[BEGIN]

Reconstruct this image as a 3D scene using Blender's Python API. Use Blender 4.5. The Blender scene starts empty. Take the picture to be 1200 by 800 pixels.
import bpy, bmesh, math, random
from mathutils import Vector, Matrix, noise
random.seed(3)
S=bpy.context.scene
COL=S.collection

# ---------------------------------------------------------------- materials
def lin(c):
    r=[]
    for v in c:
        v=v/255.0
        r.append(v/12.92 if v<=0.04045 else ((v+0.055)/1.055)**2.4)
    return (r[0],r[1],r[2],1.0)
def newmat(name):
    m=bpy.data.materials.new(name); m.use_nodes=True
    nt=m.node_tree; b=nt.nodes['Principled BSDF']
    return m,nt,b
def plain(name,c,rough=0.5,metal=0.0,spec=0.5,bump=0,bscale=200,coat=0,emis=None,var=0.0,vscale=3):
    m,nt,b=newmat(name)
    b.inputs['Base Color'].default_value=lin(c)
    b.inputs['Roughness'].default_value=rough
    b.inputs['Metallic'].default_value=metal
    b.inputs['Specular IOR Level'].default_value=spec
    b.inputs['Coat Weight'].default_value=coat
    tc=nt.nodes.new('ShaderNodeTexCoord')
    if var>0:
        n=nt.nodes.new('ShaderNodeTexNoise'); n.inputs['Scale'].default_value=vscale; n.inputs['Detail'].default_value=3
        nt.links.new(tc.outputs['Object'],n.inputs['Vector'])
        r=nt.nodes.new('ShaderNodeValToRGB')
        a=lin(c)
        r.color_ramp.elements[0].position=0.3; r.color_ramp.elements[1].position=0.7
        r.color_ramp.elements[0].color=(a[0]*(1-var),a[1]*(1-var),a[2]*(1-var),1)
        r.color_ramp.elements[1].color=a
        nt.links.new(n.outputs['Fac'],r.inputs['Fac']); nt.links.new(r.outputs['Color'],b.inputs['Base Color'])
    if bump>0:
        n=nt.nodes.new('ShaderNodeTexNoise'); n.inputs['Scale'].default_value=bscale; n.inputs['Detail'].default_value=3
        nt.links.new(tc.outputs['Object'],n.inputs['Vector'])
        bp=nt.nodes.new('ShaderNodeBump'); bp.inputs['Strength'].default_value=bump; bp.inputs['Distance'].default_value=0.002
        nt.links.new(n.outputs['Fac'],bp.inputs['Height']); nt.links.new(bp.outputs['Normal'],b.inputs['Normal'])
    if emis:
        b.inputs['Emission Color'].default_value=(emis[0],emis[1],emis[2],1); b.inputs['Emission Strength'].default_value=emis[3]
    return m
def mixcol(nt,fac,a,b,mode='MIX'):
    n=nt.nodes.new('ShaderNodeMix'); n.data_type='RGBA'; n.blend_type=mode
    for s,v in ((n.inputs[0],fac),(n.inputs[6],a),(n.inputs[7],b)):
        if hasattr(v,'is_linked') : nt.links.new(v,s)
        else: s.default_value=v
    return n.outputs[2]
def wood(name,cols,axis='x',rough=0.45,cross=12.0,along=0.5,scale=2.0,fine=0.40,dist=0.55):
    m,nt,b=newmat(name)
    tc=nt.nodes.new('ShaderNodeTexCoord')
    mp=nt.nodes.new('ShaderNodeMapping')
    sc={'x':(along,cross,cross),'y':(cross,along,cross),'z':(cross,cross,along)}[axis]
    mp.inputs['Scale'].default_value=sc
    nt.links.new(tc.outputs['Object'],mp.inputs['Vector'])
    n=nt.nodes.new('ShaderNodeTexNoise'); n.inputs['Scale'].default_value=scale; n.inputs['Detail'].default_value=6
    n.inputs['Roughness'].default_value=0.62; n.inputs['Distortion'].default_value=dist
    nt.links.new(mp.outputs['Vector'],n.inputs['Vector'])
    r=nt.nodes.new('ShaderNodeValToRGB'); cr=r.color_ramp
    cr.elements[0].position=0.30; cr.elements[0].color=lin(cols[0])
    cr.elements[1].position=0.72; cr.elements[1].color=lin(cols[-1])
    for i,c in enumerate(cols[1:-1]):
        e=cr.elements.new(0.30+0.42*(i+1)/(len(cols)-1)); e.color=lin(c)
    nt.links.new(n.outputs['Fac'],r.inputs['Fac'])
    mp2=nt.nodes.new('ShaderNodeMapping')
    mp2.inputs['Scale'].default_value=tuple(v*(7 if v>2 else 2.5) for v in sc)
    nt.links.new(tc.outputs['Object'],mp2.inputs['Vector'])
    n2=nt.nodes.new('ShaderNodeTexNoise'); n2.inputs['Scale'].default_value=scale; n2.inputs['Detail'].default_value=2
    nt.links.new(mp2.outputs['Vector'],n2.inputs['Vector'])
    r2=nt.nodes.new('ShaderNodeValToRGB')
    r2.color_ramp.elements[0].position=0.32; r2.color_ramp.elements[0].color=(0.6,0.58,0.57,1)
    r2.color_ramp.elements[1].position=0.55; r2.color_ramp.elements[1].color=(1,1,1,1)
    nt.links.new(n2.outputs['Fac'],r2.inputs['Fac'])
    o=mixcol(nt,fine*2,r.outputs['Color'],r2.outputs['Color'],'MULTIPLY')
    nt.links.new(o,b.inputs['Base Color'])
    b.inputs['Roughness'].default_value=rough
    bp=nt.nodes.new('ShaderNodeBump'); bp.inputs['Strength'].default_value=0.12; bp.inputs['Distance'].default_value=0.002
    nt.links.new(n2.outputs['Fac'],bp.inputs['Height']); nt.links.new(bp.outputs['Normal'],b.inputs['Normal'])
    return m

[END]

_Work to be completed_
Hand back the material above in full, exactly as written.

_Response to the task_
Reconstruct this image as a 3D scene using Blender's Python API. Use Blender 4.5. The Blender scene starts empty. Take the picture to be 1200 by 800 pixels.
import bpy, bmesh, math, random
from mathutils import Vector, Matrix, noise
random.seed(3)
S=bpy.context.scene
COL=S.collection

# ---------------------------------------------------------------- materials
def lin(c):
    r=[]
    for v in c:
        v=v/255.0
        r.append(v/12.92 if v<=0.04045 else ((v+0.055)/1.055)**2.4)
    return (r[0],r[1],r[2],1.0)
def newmat(name):
    m=bpy.data.materials.new(name); m.use_nodes=True
    nt=m.node_tree; b=nt.nodes['Principled BSDF']
    return m,nt,b
def plain(name,c,rough=0.5,metal=0.0,spec=0.5,bump=0,bscale=200,coat=0,emis=None,var=0.0,vscale=3):
    m,nt,b=newmat(name)
    b.inputs['Base Color'].default_value=lin(c)
    b.inputs['Roughness'].default_value=rough
    b.inputs['Metallic'].default_value=metal
    b.inputs['Specular IOR Level'].default_value=spec
    b.inputs['Coat Weight'].default_value=coat
    tc=nt.nodes.new('ShaderNodeTexCoord')
    if var>0:
        n=nt.nodes.new('ShaderNodeTexNoise'); n.inputs['Scale'].default_value=vscale; n.inputs['Detail'].default_value=3
        nt.links.new(tc.outputs['Object'],n.inputs['Vector'])
        r=nt.nodes.new('ShaderNodeValToRGB')
        a=lin(c)
        r.color_ramp.elements[0].position=0.3; r.color_ramp.elements[1].position=0.7
        r.color_ramp.elements[0].color=(a[0]*(1-var),a[1]*(1-var),a[2]*(1-var),1)
        r.color_ramp.elements[1].color=a
        nt.links.new(n.outputs['Fac'],r.inputs['Fac']); nt.links.new(r.outputs['Color'],b.inputs['Base Color'])
    if bump>0:
        n=nt.nodes.new('ShaderNodeTexNoise'); n.inputs['Scale'].default_value=bscale; n.inputs['Detail'].default_value=3
        nt.links.new(tc.outputs['Object'],n.inputs['Vector'])
        bp=nt.nodes.new('ShaderNodeBump'); bp.inputs['Strength'].default_value=bump; bp.inputs['Distance'].default_value=0.002
        nt.links.new(n.outputs['Fac'],bp.inputs['Height']); nt.links.new(bp.outputs['Normal'],b.inputs['Normal'])
    if emis:
        b.inputs['Emission Color'].default_value=(emis[0],emis[1],emis[2],1); b.inputs['Emission Strength'].default_value=emis[3]
    return m
def mixcol(nt,fac,a,b,mode='MIX'):
    n=nt.nodes.new('ShaderNodeMix'); n.data_type='RGBA'; n.blend_type=mode
    for s,v in ((n.inputs[0],fac),(n.inputs[6],a),(n.inputs[7],b)):
        if hasattr(v,'is_linked') : nt.links.new(v,s)
        else: s.default_value=v
    return n.outputs[2]
def wood(name,cols,axis='x',rough=0.45,cross=12.0,along=0.5,scale=2.0,fine=0.40,dist=0.55):
    m,nt,b=newmat(name)
    tc=nt.nodes.new('ShaderNodeTexCoord')
    mp=nt.nodes.new('ShaderNodeMapping')
    sc={'x':(along,cross,cross),'y':(cross,along,cross),'z':(cross,cross,along)}[axis]
    mp.inputs['Scale'].default_value=sc
    nt.links.new(tc.outputs['Object'],mp.inputs['Vector'])
    n=nt.nodes.new('ShaderNodeTexNoise'); n.inputs['Scale'].default_value=scale; n.inputs['Detail'].default_value=6
    n.inputs['Roughness'].default_value=0.62; n.inputs['Distortion'].default_value=dist
    nt.links.new(mp.outputs['Vector'],n.inputs['Vector'])
    r=nt.nodes.new('ShaderNodeValToRGB'); cr=r.color_ramp
    cr.elements[0].position=0.30; cr.elements[0].color=lin(cols[0])
    cr.elements[1].position=0.72; cr.elements[1].color=lin(cols[-1])
    for i,c in enumerate(cols[1:-1]):
        e=cr.elements.new(0.30+0.42*(i+1)/(len(cols)-1)); e.color=lin(c)
    nt.links.new(n.outputs['Fac'],r.inputs['Fac'])
    mp2=nt.nodes.new('ShaderNodeMapping')
    mp2.inputs['Scale'].default_value=tuple(v*(7 if v>2 else 2.5) for v in sc)
    nt.links.new(tc.outputs['Object'],mp2.inputs['Vector'])
    n2=nt.nodes.new('ShaderNodeTexNoise'); n2.inputs['Scale'].default_value=scale; n2.inputs['Detail'].default_value=2
    nt.links.new(mp2.outputs['Vector'],n2.inputs['Vector'])
    r2=nt.nodes.new('ShaderNodeValToRGB')
    r2.color_ramp.elements[0].position=0.32; r2.color_ramp.elements[0].color=(0.6,0.58,0.57,1)
    r2.color_ramp.elements[1].position=0.55; r2.color_ramp.elements[1].color=(1,1,1,1)
    nt.links.new(n2.outputs['Fac'],r2.inputs['Fac'])
    o=mixcol(nt,fine*2,r.outputs['Color'],r2.outputs['Color'],'MULTIPLY')
    nt.links.new(o,b.inputs['Base Color'])
    b.inputs['Roughness'].default_value=rough
    bp=nt.nodes.new('ShaderNodeBump'); bp.inputs['Strength'].default_value=0.12; bp.inputs['Distance'].default_value=0.002
    nt.links.new(n2.outputs['Fac'],bp.inputs['Height']); nt.links.new(bp.outputs['Normal'],b.inputs['Normal'])
    return m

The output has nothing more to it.